Wednesday, February 10, 2010

Am I Really Old Enough to be Retrospecting?

I recently went to a High School graduation ceremony, and by recently I mean last June. This, my friends, is what happens when you draft things when you are unemployed. You get distracted by the business of watching infomercials and the brilliant posts you compose fall by the wayside. But never fear, my blogger-block has inspired me to dig it out. Anywho, when at this commencement ceremony, it caused me to look back over the years, and count, and realize it's been over a decade since my High School graduation (in fact it's almost a decade since I graduated from college), and freak out, and then reflect.
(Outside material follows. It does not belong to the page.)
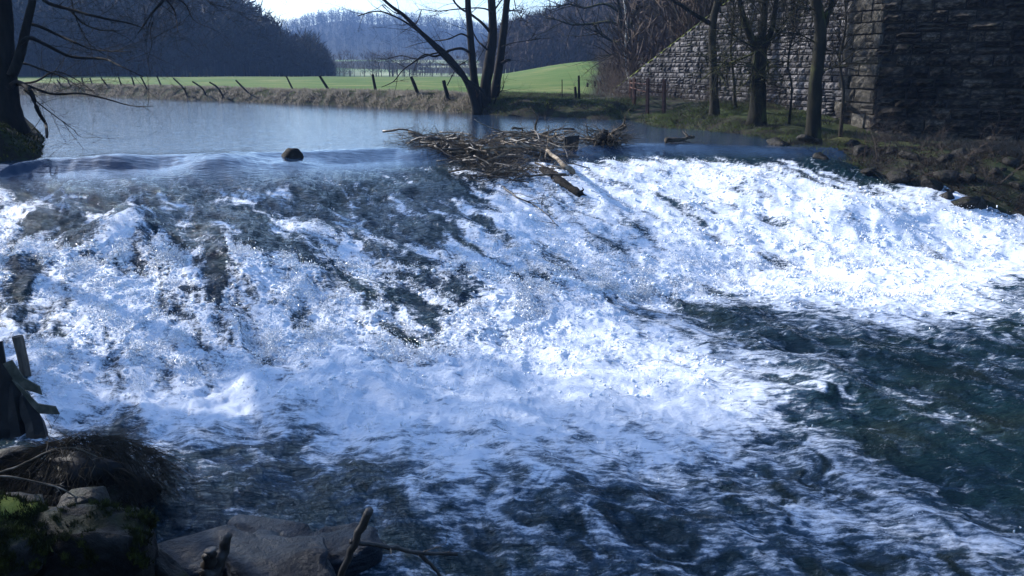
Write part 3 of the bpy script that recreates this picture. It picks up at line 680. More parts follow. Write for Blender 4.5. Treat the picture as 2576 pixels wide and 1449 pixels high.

First, it made me reflect on how our society is deteriorating rapidly and some people should not be allowed out in public. To the people sitting around us: maybe you've never been to a graduation before (see what I did there? I've been holding that in for a week), but when they play Pomp and Circumstance, you are supposed to STAND. From the first graduate to the last graduate. You will not die from all of that standing. Also, just because your particular graduate apparently made it there by the skin of their teeth and is not part of the band or choir, or one of the speakers, does not entitle you to talk LOUDLY during the choir and band performances, and over the poor valedictorian who worked so hard to prepare a speech. It was his moment. He's going off to college, where he most likely won't be known by all, and ranked the smartest. And you totally just disrespected him. Shame on you, people behind me. And ANOTHER thing. When the master of ceremonies reminds us SIX TIMES that you should not use air horns, that means that you SHOULD NOT. Nor should you hand it to your teenager, and have them do it. There's this thing your supposed to be doing--parenting. You know, where you teach your kids that breaking the rules placed there in respect to those eager to hear their name read, a moment they have dreamed about for years, is jacked up. Way to go parents. You have perpetuated the tradition of idiots at graduation. Your children will follow in your footsteps.

Second, the valedictorian's speech caused me to reflect. He did what I think is common at this point in your education career. He talked about teachers who had helped shape him at his high school, and why they are so great. I really did love that he did this. It was obvious that these teachers were loved by many from the crowd reaction when he dropped their names. I can think of teachers at my high school that got this recognition at assemblies and during other gatherings such as graduation. I automatically think of my teacher, Mr Vinson, who was my favorite teacher in Junior High School. He was my teacher who made me want to be the best in a classroom for the first time since elementary school, and he showed us how to have fun while applying ourselves. He always got the cheers at school gatherings. I think of my choir teacher, Mr. T (he probably pities the fool, but it's not that Mr. T) who was one of the best high school choir teachers out there. Even though I'm pretty sure he didn't like me very much (he once yelled at me for looking at my nails too much while we practiced in front of the whole class--a nervous habit I had at the time, and possibly still do. But he was right. I'm sure I was annoying). Those are two teachers who I'm sure have gotten lots of shouts-out throughout the years. As an adult who now works with teenagers, I think of them both a lot, especially Mr. Vinson. Working with teenagers is a hard job. Even if you know you have to be the bad guy sometimes, since you are in a position of authority, and have to think about their safety and well-being, you still want them to like you. It's sad when they don't. I sometimes question if I"m asserting my authority correctly, or if I'm coming across more like Mr. Fill-in-the-Name, who always made me wonder why he taught since he seemed to hate teenagers. In reality, and in retrospect, I don't think he did hate teenagers. He just didn't put up with some of our adolescent antics, among other things. And sometimes I am that adult.

In retrospect, having been in the position where you care about these sweet little teenagers, and watch them grow and change and become adults, I wish I had shown more gratitude to my teachers. Certain teachers knew I appreciated them. But I never was that kid who brought the card on teacher appreciation day. And as an adult, I realize how hard it is to tell sometimes how much you are impacting their lives. I have teenagers who seem to like me, but I do not generally even factor in when they think about the things they will miss when they go to college, along with most other adults who have impacted them deeply for years. Lately I've had some sweet girls who are more vocal about their appreciation for me. When they all chime in and tell me they love me, or that I'm funny, or they include me in a conversation about the boy they like or the dress they're getting for prom, or they "friend" me on MyFace, I'm always a little surprised. And I think that maybe, just maybe, someday I'll be cool. I just need to go look up krunk on urbandictionary.com. Because I seriously don't know what it means. And I've got to be old if I don't even have a guess what the slang means, right?